It has been described as a "monumental day" for WASPI women as a new report has found that all women affected by the scandal should receive compensation.
A report into how increases in retirement ages have affected Women Against State Pension Inequality campaigners was published today.
It found that the women experienced a significant and/or lasting impact which is level four on the scale, which is between £1,000 and £2,950.
In addition to compensation, the report said the Department for Work and Pensions (DWP) should apologise for the impact it has had on those affected.
The report, from the Parliamentary and Health Service Ombudsman (PHSO), followed a 67-month investigation into the injustice suffered by a group of women born in the 1950s.
Women born between 1950 and 1960 were affected when the government raised the state pension age for women born on or after April 6, 1950 from 60 to 65, and then to 66, bringing it in line with men.
But the DWP failed to make the women aware of this until April 2009.
In July 2021, the ombudsman published the first stage of its investigation, finding failings in the way DWP communicated changes to women’s state pension age.
The report found the DWP were 28 months late in writing directly to the women affected, contacting them in April 2009 instead of December 2006.
"The opportunity that additional notice would have given them to adjust their retirement plans was lost," the first report found.
Suffolk WASPI coordinator Karen Sheldon said: "Today is a monumental day for all WASPI women, especially in Suffolk, where around 47,000 women have been affected.
"This has been a severe travesty of injustice by the DWP, and it has been a long, long wait for this report.
"The WASPI campaign has had tremendous support from politicians from across parties, as part of the APPG.
"They are looking for compensation at the level of six on the scale of injustice, which is considerably higher than the level four, and that is what we will be campaigning for.
"All of these WASPI women will now be watching and waiting to see if the politicians who have supported us will continue to support us with compensation.
"We are waiting to see if they will put their money where their mouth is."
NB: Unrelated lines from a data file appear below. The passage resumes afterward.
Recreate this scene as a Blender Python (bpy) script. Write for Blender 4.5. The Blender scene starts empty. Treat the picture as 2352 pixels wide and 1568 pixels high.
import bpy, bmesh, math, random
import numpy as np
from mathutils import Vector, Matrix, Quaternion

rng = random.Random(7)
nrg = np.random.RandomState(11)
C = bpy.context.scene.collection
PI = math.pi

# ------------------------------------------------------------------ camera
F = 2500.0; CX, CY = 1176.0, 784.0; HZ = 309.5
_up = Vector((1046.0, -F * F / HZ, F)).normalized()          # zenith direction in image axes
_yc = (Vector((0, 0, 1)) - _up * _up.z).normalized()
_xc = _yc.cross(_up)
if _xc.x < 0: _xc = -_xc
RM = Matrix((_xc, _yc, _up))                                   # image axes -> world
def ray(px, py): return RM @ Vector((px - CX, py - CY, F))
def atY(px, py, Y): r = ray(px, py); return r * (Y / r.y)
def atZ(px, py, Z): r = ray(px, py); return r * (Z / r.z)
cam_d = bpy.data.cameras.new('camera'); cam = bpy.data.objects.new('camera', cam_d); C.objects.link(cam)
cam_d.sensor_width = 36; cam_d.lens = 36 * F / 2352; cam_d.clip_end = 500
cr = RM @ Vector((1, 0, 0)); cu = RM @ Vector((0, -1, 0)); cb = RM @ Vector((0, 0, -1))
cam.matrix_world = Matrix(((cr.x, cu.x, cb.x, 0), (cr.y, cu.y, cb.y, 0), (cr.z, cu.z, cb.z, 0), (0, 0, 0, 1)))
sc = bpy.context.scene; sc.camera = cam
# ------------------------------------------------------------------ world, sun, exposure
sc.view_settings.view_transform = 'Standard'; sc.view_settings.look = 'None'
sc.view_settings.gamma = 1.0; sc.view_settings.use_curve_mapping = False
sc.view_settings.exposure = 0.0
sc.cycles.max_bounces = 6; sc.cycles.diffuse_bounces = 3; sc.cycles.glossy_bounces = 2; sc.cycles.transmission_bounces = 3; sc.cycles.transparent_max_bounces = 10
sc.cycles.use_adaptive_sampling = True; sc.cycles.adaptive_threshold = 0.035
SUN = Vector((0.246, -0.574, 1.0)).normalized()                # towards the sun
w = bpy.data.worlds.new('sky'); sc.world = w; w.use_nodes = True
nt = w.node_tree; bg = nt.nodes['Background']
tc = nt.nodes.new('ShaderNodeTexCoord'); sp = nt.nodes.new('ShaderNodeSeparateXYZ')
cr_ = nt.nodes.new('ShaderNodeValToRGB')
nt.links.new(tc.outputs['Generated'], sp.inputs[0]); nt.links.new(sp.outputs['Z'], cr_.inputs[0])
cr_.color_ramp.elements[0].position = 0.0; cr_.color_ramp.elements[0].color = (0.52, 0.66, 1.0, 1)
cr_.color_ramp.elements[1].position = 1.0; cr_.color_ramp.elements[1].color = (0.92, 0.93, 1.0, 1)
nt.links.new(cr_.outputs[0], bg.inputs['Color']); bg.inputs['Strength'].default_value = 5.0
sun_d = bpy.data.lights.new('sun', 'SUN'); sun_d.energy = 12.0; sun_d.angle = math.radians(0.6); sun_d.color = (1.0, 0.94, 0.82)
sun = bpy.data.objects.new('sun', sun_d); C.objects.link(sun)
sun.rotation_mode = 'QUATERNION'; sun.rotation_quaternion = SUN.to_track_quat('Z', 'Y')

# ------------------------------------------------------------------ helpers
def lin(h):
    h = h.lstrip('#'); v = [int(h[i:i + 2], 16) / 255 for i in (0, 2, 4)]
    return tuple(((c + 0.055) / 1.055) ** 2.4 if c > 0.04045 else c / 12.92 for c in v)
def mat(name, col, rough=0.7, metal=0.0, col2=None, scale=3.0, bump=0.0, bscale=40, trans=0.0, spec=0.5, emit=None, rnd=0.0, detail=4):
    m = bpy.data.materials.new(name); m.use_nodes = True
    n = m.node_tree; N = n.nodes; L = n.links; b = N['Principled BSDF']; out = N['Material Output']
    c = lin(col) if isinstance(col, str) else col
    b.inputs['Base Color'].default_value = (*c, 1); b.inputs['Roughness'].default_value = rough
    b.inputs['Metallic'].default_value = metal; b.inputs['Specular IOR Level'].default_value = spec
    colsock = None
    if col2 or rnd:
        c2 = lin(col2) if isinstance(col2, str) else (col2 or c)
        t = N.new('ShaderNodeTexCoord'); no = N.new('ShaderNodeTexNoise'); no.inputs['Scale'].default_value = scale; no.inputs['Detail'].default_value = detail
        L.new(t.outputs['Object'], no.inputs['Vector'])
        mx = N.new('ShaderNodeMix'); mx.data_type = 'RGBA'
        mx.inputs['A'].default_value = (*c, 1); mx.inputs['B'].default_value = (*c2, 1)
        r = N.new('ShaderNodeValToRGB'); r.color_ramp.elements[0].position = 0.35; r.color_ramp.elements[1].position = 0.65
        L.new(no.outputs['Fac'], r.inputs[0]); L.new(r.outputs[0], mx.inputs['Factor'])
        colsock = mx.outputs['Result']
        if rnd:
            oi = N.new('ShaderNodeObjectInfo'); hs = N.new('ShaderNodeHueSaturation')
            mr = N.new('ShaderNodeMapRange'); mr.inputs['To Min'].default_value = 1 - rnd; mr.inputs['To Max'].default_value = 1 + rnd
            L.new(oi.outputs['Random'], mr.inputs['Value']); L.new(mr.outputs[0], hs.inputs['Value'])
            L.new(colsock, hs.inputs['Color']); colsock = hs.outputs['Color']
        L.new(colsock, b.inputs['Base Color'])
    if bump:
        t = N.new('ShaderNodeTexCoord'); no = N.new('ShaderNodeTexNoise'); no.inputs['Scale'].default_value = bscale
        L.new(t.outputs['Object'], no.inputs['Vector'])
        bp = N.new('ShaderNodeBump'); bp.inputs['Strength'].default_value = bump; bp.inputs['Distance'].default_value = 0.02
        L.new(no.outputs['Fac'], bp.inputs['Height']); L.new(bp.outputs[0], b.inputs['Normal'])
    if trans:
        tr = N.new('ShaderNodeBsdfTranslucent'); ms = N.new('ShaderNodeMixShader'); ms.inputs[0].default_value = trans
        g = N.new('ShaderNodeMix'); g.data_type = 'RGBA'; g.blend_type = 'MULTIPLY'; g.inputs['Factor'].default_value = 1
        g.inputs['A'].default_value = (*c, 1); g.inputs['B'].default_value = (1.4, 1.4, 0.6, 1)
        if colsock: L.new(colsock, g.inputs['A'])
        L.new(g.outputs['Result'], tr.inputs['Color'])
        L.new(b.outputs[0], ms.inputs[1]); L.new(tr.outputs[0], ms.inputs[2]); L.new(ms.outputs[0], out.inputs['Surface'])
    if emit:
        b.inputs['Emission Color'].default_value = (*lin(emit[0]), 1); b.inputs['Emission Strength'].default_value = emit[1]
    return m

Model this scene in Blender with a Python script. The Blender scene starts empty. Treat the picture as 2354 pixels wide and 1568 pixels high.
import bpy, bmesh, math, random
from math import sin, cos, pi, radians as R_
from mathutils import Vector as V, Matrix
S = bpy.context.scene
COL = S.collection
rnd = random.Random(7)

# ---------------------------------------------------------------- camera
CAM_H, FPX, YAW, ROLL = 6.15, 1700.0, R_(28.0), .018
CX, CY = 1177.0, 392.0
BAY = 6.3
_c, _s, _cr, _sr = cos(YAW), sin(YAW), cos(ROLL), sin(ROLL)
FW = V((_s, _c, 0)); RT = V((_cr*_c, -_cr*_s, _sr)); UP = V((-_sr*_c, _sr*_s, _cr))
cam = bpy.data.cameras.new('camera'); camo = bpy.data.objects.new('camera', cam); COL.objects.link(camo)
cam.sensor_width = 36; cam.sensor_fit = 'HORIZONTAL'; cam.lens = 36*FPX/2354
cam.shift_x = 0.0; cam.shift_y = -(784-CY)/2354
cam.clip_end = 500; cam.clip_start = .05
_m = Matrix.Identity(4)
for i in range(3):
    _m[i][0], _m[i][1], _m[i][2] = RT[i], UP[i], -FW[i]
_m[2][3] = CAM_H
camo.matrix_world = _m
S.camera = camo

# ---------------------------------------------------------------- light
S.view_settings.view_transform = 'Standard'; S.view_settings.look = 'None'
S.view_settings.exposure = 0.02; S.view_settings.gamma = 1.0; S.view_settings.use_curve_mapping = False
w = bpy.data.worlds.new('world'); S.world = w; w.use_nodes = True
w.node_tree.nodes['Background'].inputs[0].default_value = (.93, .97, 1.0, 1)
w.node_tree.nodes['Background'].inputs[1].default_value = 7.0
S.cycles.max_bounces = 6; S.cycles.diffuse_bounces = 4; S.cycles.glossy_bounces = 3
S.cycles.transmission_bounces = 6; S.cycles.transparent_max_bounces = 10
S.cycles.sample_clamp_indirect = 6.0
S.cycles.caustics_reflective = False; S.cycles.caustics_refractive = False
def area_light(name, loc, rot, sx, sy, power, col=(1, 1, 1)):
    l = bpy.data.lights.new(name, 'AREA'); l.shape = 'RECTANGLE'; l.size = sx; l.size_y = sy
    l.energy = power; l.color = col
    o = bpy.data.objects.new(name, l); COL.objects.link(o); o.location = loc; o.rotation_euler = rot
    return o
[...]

According to the WASPI campaign group, during the course of WASPI’s campaign – and the prolonged PHSO investigation – more than 270,000 WASPI women have died waiting for justice.
Women Against State Pension Inequality (WASPI) chair, Angela Madden, said: “The DWP’s refusal to accept the clear conclusions of this five year long investigation is simply unbelievable.
"One of the affected women is dying every 13 minutes, and we just cannot afford to wait any longer.
“Now that the PHSO findings have at last been published, all parties owe it to the women affected to make a clear and unambiguous commitment to compensation.”
Chief executive of the ombudsman, Rebecca Hilsenrath, said: ”The UK’s national ombudsman has made a finding of failings by DWP in this case, and has ruled that the women affected are owed compensation.
“DWP has clearly indicated that it will refuse to comply. This is unacceptable. The department must do the right thing and it must be held to account for failure to do so.
“Complainants should not have to wait and see whether DWP will take action to rectify its failings.
“Given the significant concerns we have that it will fail to act on our findings, and given the need to make things right for the affected women as soon as possible, we have proactively asked Parliament to intervene and hold the department to account.
“Parliament now needs to act swiftly, and make sure a compensation scheme is established. We think this will provide women with the quickest route to remedy.”